The project is being completed in stages, with the mainline expected to be placed in service during the third quarter, while the Northeast Colorado lateral is expected to be in service during next year's first half.

TEP in 2012 acquired Kinder Morgan Interstate Gas Transmission, Trailblazer Pipeline Co., Casper-Douglas natural gas processing and West Frenchie Draw treating facilities in Wyoming, and 50% interest in the Rockies Express Pipeline from Kinder Morgan Energy Partners LP for $1.8 billion (OGJ Online, Aug. 20, 2012).

Cheniere, EDF sign Corpus Christi LNG supply deal

Corpus Christi Liquefaction LLC (CCL), a unit of Cheniere Energy Inc., Houston, has agreed to supply Electricite de France SA (EDF) with 380,000 tonnes/year of LNG on the start of operations of Train 2 of the LNG export facility under development near Corpus Christi, Tex.

Start-up of Train 3—which would raise the project's aggregate production capacity to 13.5 million tpy—would result in an increase in the deal to 770,000 tpy and extension of the agreement term to 20 years, with an extension option of up to 10 years.
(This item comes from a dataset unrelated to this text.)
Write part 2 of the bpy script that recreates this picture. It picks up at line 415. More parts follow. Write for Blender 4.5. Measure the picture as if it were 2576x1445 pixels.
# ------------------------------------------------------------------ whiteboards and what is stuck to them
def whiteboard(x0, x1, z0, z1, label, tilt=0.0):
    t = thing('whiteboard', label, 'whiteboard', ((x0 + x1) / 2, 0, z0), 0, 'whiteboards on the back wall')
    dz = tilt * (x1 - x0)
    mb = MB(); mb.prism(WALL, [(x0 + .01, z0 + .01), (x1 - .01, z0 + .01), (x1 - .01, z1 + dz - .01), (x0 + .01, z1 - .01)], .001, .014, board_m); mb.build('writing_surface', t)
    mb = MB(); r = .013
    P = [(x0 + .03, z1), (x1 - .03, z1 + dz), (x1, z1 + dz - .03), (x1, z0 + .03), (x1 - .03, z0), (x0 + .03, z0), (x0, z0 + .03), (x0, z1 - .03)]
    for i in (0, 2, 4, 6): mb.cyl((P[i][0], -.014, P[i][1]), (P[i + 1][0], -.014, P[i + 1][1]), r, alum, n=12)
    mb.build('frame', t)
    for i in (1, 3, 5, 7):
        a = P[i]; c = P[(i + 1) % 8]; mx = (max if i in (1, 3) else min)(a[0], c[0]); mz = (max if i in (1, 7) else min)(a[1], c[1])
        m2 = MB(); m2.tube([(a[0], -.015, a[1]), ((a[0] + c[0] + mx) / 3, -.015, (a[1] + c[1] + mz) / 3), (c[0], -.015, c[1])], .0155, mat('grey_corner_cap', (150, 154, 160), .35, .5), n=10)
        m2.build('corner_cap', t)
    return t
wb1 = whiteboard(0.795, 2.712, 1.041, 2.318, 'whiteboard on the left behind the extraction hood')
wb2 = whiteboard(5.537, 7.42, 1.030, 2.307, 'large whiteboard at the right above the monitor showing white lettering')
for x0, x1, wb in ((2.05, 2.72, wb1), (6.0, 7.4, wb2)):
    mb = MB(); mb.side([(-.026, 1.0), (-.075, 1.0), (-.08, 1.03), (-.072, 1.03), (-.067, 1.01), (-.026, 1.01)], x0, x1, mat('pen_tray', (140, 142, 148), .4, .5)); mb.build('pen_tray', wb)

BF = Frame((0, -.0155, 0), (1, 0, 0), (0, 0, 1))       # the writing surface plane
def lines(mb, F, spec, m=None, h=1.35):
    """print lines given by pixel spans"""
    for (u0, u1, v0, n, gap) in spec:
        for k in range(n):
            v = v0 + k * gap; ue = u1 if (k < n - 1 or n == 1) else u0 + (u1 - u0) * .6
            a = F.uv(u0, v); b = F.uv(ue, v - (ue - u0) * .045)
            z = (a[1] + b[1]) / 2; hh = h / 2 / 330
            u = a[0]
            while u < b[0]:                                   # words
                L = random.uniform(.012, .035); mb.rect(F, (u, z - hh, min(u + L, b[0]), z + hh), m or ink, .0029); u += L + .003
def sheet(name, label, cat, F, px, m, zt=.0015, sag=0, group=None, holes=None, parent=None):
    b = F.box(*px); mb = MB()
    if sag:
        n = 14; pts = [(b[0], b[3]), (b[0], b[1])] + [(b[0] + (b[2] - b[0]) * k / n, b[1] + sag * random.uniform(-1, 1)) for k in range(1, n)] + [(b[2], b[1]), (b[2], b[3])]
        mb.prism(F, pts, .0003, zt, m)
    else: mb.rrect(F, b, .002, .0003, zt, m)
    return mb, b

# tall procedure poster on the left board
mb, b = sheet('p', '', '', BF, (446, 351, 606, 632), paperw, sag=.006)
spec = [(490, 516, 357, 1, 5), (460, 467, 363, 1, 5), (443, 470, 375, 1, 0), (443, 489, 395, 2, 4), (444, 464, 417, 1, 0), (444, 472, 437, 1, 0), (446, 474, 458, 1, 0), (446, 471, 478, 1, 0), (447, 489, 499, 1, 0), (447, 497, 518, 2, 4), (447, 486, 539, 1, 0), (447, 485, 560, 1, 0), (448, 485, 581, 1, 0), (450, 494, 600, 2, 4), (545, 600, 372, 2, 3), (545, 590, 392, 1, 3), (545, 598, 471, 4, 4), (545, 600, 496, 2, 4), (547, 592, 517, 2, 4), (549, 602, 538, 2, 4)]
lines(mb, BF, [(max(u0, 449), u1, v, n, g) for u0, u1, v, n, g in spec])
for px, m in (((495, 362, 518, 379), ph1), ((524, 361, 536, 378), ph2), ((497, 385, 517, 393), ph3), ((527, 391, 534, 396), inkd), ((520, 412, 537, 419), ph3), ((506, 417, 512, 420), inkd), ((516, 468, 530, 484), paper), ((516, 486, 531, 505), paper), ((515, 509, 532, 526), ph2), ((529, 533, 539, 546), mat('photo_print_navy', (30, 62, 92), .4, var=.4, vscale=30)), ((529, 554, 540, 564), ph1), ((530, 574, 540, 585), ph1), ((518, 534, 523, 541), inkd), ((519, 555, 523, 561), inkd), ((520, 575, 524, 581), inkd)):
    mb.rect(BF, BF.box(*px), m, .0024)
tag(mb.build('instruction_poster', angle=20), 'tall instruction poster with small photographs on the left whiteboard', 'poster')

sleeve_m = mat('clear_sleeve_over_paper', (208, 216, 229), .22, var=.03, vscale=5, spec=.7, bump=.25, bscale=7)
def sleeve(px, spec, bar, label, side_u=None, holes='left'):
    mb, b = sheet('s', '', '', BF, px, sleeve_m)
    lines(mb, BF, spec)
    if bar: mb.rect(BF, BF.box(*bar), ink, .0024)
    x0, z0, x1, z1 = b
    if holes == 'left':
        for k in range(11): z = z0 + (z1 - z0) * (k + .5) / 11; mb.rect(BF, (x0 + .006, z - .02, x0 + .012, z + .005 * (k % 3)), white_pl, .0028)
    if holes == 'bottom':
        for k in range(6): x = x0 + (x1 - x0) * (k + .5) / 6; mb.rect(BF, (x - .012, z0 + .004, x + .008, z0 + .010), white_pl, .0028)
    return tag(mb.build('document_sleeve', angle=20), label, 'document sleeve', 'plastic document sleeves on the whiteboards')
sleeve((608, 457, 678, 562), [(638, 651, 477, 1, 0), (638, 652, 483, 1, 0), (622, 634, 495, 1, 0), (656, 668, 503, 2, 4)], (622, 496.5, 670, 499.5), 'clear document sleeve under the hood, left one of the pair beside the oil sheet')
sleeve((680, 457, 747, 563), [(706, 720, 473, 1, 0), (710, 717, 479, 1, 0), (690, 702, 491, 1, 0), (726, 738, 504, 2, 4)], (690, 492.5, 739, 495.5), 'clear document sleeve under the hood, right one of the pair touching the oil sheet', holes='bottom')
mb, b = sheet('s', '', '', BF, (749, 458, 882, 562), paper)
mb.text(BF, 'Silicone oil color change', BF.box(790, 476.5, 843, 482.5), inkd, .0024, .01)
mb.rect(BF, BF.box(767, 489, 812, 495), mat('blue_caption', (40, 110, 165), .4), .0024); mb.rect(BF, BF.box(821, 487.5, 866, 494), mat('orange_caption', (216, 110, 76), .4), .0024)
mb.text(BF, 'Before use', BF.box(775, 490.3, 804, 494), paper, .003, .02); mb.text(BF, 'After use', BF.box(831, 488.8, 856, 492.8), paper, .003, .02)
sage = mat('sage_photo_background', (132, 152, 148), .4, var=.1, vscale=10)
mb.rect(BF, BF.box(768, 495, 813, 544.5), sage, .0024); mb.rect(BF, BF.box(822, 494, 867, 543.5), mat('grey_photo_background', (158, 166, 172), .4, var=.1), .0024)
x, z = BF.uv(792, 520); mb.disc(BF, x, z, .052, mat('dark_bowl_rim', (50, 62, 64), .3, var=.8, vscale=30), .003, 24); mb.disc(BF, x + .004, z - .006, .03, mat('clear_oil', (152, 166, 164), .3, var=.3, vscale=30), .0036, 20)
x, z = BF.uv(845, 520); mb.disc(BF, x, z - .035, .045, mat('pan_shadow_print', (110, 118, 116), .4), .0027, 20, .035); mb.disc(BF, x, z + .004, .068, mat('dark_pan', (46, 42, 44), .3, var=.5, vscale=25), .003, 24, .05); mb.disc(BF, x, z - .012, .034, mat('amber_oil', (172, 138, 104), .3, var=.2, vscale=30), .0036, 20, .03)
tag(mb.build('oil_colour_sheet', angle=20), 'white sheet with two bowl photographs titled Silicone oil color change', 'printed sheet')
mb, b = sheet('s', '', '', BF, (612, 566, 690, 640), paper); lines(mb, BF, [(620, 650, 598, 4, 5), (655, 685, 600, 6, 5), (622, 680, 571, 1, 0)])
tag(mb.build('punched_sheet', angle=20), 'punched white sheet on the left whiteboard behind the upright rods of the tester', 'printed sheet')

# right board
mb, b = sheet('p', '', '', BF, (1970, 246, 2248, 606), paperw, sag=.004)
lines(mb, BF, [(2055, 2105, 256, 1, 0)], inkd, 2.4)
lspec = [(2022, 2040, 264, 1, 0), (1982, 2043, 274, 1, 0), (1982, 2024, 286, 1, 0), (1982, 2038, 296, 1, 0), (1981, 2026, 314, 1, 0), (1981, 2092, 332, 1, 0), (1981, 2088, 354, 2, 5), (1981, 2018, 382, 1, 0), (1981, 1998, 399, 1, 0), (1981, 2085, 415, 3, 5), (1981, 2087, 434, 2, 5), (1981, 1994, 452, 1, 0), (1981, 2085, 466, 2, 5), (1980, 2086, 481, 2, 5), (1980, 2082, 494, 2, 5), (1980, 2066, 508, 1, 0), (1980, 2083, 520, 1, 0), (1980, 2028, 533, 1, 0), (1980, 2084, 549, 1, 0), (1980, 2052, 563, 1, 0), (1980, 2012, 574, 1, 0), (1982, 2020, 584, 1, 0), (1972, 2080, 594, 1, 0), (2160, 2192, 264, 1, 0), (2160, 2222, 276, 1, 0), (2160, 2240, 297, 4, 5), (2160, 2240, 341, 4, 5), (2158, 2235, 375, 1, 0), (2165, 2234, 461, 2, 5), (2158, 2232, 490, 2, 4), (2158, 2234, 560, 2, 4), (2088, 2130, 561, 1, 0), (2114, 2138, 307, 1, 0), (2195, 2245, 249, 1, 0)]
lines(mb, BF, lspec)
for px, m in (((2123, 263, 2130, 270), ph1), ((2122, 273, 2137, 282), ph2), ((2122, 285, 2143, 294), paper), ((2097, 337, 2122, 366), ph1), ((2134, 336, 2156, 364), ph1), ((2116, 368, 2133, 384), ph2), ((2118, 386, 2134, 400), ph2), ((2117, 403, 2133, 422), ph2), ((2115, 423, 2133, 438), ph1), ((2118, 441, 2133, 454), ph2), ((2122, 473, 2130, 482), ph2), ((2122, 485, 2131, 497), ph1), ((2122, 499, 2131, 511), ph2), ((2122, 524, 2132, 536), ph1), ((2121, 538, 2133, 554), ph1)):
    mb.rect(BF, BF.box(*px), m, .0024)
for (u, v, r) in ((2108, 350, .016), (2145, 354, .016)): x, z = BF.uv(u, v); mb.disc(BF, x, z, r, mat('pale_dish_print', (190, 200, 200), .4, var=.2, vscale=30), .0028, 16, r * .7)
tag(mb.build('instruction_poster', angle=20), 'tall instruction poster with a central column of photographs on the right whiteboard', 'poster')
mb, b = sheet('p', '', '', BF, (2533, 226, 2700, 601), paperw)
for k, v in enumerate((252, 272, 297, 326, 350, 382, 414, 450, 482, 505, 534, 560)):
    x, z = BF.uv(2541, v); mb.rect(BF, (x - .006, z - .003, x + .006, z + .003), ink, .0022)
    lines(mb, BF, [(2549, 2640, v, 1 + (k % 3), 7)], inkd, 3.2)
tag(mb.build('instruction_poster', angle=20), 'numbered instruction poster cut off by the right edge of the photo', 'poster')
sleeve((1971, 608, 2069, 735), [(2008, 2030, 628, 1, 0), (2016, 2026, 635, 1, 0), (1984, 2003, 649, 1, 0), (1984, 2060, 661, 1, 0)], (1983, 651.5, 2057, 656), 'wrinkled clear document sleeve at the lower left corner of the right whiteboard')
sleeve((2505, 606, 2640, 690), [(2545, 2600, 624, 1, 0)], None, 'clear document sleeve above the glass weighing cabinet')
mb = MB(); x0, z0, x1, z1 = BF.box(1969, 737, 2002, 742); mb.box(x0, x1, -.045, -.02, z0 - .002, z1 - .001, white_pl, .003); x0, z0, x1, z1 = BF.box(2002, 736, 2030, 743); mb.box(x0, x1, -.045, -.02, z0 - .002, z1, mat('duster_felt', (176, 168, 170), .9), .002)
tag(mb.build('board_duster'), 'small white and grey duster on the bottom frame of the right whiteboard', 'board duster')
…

Under the agreement, EDF will purchase LNG on a FOB basis for a purchase price indexed to the monthly Henry Hub price plus a fixed component. LNG will be loaded onto EDF's vessels. Cheniere says deliveries from Train 3 are expected to occur as early as 2019.

CCL has recently struck supply deals with Endesa Generacion SA of Spain (OGJ Online, Apr. 2, 2014); Iberdrola SA of Spain (OGJ Online, May 30, 2014); and Woodside of Australia (OGJ Online, July 1, 2014). Cheniere says LNG exports from the CCL project could begin as early as 2018.